Tennis
martedì 15 Agosto, 2023
di Francesco Barana
Un cerchio si è chiuso. In attesa, ca va sans dire, di aprirne molti altri. Jannik Sinner si gode il trionfo dell’Open di Toronto di domenica notte, ottavo titolo Atp in carriera e suo primo Masters 1000 dopo i sei titoli 250 e il 500 di Washington (è il secondo italiano della storia a vincere un 1000 dopo Fognini a Montecarlo; ma Pietrangeli, Panatta e Bertolucci hanno vinto tornei di uguale caratura all’epoca classificati diversamente). Un’affermazione che lo consacra e segna uno spartiacque tra il prima e il dopo nella giovane carriera di Sinner, che domani compie 22 anni ed è già a Cincinnati, dove questa settimana disputa l’ultimo 1000 prima degli Us Open.
Ma il Rosso sa che l’altra notte non è stata una notte qualunque. Il sapore della prima volta è sempre più dolce: «Questa vittoria e questo torneo mi resteranno nel cuore», ha ammesso il ragazzo di Sesto Pusteria dopo aver battuto in finale l’australiano De Minaur
Sinner anelava un 1000 da almeno due anni, da quella finale contro Hurkacz persa con il magone a Miami nel 2021. Sinner era andato vicino a conquistarlo anche pochi mesi fa, ancora a Miami, sconfitto in finale questa volta da Medvedev. Ricordiamo poi, sempre nel 2023, le semifinali di Indian Wells e Montecarlo e quella a Wimbledon, finora il punto più alto di Jannik in uno Slam.
C’erano perciò dei conti in sospeso da saldare. Sinner li ha regolati: un Master 1000 è come una laurea triennale, un gradino sotto solo agli Slam.

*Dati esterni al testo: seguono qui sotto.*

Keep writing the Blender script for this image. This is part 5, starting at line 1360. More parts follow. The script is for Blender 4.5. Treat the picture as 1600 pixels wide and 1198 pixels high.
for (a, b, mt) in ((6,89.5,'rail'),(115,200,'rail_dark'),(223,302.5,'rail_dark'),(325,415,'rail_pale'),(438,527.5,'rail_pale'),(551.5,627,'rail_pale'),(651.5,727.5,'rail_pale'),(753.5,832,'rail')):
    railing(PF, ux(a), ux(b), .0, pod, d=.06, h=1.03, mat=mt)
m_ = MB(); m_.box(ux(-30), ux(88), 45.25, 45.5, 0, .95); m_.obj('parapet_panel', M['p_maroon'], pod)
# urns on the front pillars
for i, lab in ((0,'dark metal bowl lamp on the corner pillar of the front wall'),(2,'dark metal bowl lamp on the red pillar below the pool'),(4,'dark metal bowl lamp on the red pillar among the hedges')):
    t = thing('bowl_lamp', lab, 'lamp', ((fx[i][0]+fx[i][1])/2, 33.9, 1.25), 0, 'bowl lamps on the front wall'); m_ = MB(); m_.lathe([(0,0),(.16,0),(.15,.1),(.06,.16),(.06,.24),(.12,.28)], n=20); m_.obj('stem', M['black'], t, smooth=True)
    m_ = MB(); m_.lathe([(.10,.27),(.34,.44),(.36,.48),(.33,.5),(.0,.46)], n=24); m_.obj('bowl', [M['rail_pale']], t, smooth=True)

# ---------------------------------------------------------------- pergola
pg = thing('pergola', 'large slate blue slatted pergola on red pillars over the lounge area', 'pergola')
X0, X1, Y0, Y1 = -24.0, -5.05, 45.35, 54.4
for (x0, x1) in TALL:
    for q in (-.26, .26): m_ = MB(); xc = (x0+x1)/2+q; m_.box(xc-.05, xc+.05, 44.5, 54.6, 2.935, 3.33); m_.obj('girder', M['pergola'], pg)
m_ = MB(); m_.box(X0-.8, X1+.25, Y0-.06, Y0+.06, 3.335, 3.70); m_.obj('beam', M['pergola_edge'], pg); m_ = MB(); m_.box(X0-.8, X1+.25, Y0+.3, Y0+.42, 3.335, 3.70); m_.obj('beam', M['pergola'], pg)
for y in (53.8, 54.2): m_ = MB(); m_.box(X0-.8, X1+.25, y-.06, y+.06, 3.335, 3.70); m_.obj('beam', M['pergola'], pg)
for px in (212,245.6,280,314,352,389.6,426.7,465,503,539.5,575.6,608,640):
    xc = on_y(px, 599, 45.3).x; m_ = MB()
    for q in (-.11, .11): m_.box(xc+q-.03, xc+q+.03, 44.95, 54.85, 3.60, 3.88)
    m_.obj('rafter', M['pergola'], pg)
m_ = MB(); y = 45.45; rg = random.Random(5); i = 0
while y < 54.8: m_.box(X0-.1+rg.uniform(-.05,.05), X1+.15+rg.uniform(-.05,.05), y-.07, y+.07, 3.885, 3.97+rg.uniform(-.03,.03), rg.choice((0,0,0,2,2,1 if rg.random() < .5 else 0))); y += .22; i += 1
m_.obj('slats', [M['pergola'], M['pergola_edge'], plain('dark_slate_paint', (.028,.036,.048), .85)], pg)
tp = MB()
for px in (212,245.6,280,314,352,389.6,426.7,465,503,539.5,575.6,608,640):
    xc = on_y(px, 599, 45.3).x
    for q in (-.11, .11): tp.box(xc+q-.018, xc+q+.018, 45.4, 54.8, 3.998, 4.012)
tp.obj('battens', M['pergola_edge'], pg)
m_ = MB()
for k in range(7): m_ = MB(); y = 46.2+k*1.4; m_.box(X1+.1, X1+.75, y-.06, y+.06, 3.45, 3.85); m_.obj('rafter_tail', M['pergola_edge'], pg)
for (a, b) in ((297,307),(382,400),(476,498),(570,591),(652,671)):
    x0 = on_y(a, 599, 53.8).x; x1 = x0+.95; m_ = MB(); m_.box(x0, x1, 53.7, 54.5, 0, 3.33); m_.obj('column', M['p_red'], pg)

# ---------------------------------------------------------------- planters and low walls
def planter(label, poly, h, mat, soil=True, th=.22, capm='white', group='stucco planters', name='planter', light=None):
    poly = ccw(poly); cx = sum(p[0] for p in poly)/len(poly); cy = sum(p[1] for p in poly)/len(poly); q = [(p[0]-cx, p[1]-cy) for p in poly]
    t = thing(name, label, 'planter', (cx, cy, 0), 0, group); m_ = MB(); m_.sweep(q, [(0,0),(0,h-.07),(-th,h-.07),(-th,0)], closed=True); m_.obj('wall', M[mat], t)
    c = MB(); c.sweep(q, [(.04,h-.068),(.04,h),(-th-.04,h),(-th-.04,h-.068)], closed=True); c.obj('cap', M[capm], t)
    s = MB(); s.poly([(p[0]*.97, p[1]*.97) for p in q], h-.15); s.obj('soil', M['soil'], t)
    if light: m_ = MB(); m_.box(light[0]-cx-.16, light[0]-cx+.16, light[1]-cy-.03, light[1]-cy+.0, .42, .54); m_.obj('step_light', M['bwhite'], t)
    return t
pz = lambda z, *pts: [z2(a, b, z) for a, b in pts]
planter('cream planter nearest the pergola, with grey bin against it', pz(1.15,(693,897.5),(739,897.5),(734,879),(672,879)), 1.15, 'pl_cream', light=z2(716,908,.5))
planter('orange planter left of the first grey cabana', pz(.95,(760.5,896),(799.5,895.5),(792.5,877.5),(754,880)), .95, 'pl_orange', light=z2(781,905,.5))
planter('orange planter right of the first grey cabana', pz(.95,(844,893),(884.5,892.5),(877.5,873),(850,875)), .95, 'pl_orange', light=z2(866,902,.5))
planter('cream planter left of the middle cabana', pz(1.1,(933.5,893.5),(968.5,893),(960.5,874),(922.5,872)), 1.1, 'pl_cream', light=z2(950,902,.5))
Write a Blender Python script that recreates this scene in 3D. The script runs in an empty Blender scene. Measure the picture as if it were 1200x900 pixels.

Sinner adesso è uno dei campioni più vincenti in attività e da ieri è anche numero 6 del mondo (best ranking) e quarto nella race che porta alle Atp Finals, dietro solo al triumvirato Alcaraz, Medvedev e Djokovic.
A Toronto, il nostro, è stato certamente favorito dalle eliminazioni di Alcaraz e Medvedev, le prime due teste di serie, ma per una volta ha raccolto i frutti concreti della sua proverbiale continuità, «la sua migliore attitudine tra le tante qualità che ha, Sinner è solido» ha detto al T nei giorni scorsi il capitano della nazionale Filippo Volandri.
A parte il passaggio a vuoto nelle due settimane di Roma e Parigi, sulla terra, infatti è dall’inizio dell’anno che Sinner vince e arriva in fondo a ogni torneo (ricordiamo anche la finale nel 500 di Rotterdam, battuto ancora da Medvedev). 42 partite vinte su 53 disputate il bottino stagionale, numeri che parlano da soli e figli soprattutto della crescita tecnica e fisica di Jannik, da un anno e mezzo seguito dal coach Simone Vagnozzi, a cui si è aggiunto nell’estate dell’anno scorso anche il grande Darren Cahill, il guru australiano, ex coach di Simona Halep e Andre Agassi.
Cahill ha influito sul miglioramento e l’ampliamento del bagaglio tecnico di Sinner, in particolare sui singoli colpi, dalle volée e alle palle corte. Vagnozzi, invece, ha accresciuto la sagacia tattica dell’altoatesino, oggi più bravo nella gestione e nella lettura della partita. Il preparatore atletico Umberto Ferrara e il fisioterapista Giacomo Naldi completano lo staff ed è a loro che va il merito di aver cesellato il fisico di Sinner, negli scorsi anni piuttosto fragile.
E adesso, con una convinzione nuova, ricomincia il gran ballo. Sinner ha fame di vittorie: «Adesso quella è ancora più grande» ha ammesso il diretto interessato, che a Cincinnati ritrova Vagnozzi in coppia con Cahill (da solo in Canada): «L’ho videochiamato appena sono entrato nello spogliatoio, ci siamo sentiti tutti i giorni, lui è un riferimento, siamo un bel team», ha raccontato Sinner. Che a Cincinnati riparte dal secondo turno con il bye di testa di serie. Dopo l’Ohio si vola a New York, per l’ultimo major dell’anno, gli Us Open (dal 28 agosto), poi la penultima fase di Coppa Davis a Bologna (13-17 settembre), tra settembre e ottobre una capatina in Cina a Shangai (Master 1000) e poi la stagione indoor d’autunno con l’Open di Vienna e il Master 1000 Parigi-Bercy. Aspettando i due grandi appuntamenti novembrini: le Atp Finals di Torino e le finali di Coppa Davis a Malaga.